An independent filmmaker since 1980, I hold a B.F.A. from Massachusetts College of Art and Design and an M.F.A. from the San Francisco Art Institute. My experimental films have been screened at numerous showcases, festivals, and museums in the US, Canada and Europe. My 1989 film, A Knowledge They Cannot Lose, was shown on public television and on the Learning Channel. My 1994 film, The Accursed Mazurka, won Jurors' Choice Award at the Black Maria Film and Video Festival and an Honorable Mention at the Ann Arbor Film Festival.

I have received production grants from the Jerome Foundation and the New York Foundation for the Arts and was awarded a Guggenheim Fellowship for 1998-1999. I have had artists' residencies at the MacDowell Colony, Yaddo, and the Virginia Center for the Creative Arts. Since 1999, I have taught film and video making and film history and theory at the University of New Mexico, where I am currently Associate Professor.

The Creative Filmmaking Process

Mainly a visual artist who "happened into" film, I consider my work a hybrid of collage, painting, musical composition from sampled sound and cinema. Though I begin work on a film with a rough plan, the process remains fluid, indeterminate: partly a matter of calculation and planning, partly of serendipitous discovery.

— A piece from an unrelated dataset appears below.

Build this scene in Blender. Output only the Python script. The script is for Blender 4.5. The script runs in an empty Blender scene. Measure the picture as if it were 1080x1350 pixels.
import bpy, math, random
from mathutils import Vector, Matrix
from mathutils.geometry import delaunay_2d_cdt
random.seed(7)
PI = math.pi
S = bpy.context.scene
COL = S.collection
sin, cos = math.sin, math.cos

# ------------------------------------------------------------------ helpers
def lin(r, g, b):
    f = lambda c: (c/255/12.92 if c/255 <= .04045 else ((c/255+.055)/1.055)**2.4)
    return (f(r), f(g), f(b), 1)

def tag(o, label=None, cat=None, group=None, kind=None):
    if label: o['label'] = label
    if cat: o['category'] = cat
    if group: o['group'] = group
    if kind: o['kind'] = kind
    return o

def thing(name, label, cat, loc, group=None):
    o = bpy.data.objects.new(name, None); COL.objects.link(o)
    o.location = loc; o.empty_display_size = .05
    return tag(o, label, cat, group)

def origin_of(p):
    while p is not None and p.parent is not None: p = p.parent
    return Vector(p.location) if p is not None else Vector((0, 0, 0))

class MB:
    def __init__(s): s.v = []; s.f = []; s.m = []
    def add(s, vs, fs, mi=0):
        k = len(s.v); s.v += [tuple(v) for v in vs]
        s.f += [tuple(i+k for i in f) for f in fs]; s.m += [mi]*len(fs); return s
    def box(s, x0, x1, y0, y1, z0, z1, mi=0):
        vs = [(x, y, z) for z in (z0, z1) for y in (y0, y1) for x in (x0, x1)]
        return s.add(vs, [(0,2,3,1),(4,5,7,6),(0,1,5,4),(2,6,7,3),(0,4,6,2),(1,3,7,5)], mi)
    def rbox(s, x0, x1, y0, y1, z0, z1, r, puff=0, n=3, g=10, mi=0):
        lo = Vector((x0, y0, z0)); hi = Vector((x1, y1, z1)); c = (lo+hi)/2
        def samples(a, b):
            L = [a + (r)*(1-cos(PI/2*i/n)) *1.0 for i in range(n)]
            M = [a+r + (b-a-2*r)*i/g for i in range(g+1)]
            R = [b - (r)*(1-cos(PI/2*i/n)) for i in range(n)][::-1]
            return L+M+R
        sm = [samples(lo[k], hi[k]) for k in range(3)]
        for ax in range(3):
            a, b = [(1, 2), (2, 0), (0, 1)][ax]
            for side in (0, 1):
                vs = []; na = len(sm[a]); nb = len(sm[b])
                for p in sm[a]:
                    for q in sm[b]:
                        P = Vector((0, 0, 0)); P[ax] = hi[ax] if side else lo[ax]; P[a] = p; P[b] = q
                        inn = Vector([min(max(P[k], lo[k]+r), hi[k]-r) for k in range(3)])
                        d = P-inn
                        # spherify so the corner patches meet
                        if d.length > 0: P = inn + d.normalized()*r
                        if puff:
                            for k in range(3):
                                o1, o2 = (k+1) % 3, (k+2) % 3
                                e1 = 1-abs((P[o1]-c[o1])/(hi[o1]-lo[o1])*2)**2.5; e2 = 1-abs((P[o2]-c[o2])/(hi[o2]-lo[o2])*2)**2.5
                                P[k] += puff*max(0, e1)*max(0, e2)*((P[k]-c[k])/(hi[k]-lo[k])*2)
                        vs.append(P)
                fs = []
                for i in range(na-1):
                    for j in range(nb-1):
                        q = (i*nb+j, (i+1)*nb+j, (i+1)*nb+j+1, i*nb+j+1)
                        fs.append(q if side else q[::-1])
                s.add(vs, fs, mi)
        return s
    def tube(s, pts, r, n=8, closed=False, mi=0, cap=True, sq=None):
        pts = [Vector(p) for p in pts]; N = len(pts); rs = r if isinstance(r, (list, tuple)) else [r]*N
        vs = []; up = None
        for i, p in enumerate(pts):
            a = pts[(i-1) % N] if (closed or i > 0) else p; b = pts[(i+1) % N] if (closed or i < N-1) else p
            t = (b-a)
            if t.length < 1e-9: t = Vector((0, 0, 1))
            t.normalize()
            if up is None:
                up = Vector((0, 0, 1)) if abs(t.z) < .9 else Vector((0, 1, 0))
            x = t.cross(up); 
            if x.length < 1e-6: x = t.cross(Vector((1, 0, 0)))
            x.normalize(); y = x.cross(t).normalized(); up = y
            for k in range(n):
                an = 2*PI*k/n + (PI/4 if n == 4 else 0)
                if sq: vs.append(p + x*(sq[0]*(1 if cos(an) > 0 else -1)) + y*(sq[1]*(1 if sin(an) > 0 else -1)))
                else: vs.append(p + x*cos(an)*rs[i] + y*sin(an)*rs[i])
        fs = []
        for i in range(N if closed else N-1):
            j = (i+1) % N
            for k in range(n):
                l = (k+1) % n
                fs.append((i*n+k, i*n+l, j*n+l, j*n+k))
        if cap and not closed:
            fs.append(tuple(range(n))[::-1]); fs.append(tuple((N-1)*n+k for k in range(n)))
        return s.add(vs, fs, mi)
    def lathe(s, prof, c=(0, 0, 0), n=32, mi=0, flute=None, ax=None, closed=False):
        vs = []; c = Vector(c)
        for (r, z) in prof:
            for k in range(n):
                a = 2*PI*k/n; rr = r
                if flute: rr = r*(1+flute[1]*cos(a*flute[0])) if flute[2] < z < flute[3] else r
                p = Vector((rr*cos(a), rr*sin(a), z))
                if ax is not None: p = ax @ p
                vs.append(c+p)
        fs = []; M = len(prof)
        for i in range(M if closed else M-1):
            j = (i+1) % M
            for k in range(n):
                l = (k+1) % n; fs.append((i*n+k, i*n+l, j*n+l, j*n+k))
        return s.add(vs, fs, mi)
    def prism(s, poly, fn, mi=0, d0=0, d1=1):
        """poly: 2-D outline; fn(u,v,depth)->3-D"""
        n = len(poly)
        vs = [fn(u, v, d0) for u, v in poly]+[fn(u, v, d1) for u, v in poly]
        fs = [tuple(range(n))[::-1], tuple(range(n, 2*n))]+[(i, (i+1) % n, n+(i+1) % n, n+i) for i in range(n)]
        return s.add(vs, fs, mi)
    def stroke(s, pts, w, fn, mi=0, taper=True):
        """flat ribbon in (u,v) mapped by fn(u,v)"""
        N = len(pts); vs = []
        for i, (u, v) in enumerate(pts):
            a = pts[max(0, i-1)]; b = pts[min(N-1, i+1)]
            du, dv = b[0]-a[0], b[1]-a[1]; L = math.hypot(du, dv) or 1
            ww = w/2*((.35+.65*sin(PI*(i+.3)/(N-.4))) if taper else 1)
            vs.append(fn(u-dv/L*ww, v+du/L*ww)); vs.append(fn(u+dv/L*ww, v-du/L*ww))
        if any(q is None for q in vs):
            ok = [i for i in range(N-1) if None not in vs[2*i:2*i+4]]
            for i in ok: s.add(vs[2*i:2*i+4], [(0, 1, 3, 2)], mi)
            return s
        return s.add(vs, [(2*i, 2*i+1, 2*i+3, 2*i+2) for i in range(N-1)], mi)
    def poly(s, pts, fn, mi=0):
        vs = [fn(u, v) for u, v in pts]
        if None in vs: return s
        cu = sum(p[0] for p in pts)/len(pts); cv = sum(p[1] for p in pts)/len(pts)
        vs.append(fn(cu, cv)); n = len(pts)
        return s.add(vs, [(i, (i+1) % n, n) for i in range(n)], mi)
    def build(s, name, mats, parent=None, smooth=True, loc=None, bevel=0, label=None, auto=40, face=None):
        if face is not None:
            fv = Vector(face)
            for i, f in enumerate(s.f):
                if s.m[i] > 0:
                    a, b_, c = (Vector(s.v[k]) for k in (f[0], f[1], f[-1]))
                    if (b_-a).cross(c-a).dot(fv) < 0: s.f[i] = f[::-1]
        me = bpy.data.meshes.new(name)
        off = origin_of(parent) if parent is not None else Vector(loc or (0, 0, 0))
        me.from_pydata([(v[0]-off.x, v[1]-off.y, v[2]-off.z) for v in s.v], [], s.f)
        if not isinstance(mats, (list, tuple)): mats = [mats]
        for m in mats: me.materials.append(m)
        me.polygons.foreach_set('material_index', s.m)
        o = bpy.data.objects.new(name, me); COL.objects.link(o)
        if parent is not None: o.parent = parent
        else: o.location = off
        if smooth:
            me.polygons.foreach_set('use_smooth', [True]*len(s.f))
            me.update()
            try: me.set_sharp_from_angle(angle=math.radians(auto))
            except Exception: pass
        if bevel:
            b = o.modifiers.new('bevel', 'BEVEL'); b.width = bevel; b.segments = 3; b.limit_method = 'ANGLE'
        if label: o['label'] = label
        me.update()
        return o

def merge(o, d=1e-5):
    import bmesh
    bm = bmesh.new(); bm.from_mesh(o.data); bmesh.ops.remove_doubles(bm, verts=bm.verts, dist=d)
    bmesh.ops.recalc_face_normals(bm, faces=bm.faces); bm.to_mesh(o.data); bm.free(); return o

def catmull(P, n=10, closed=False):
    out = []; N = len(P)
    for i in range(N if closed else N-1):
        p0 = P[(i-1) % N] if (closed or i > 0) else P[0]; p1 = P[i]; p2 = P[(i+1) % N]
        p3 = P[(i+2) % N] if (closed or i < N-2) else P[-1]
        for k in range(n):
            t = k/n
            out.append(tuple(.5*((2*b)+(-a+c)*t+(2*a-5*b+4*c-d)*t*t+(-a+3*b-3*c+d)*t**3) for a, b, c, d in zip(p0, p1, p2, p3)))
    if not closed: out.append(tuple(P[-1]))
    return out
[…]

Through most phases of the process, I work to shape a story through constant revision of both sound and picture elements; so the films may be considered palimpsests that have been subjected to numerous revisions of thought and idea. In the course of any given day, I essentially become many different kinds of spectator and imagemaker. The "narrative" elements are guided by a field of investigation; the piece as a whole is fluid enough to allow for changes of design and direction as I go along.

Central to my creative process is a deep involvement in almost all of the phases of the film's production—from scripting and shooting to editing and finishing of image and sound elements. Most recently, I've begun experimenting with hand-processing film.

Teaching

I have regularly taught equal measures of critical theory and production courses, primarily to undergraduates who hope to pursue careers in film. My interest in teaching both kinds of courses grows from my view that writing criticism, writing theory, and making moving images with cameras and editing equipment are all forms of "creative work." In all of my classes, responsible and responsive discussion is key to my teaching, where I try to help students to discover who they are, or might become, as artists and thinkers in these media. I hope to pique students' intellectual curiosity and lead them toward a deeper aesthetic appreciation of the range of work we view.

Many students have expressed an enduring interest in the ways that current political crises are covered by mainstream news and media organizations, and how public response to global events is often generated by a corporate media structure that is driven by powerful political/economic interests. Some have brought these ideas to bear in their own creative work and scholarship.

As I continue to teach and pursue my own art, I explore the rich history of marginalized cinemas, and work to promote the ongoing practice of independent media . These creative efforts bear witness to ongoing crises, and wage struggle against dominant narratives of mainstream films and television.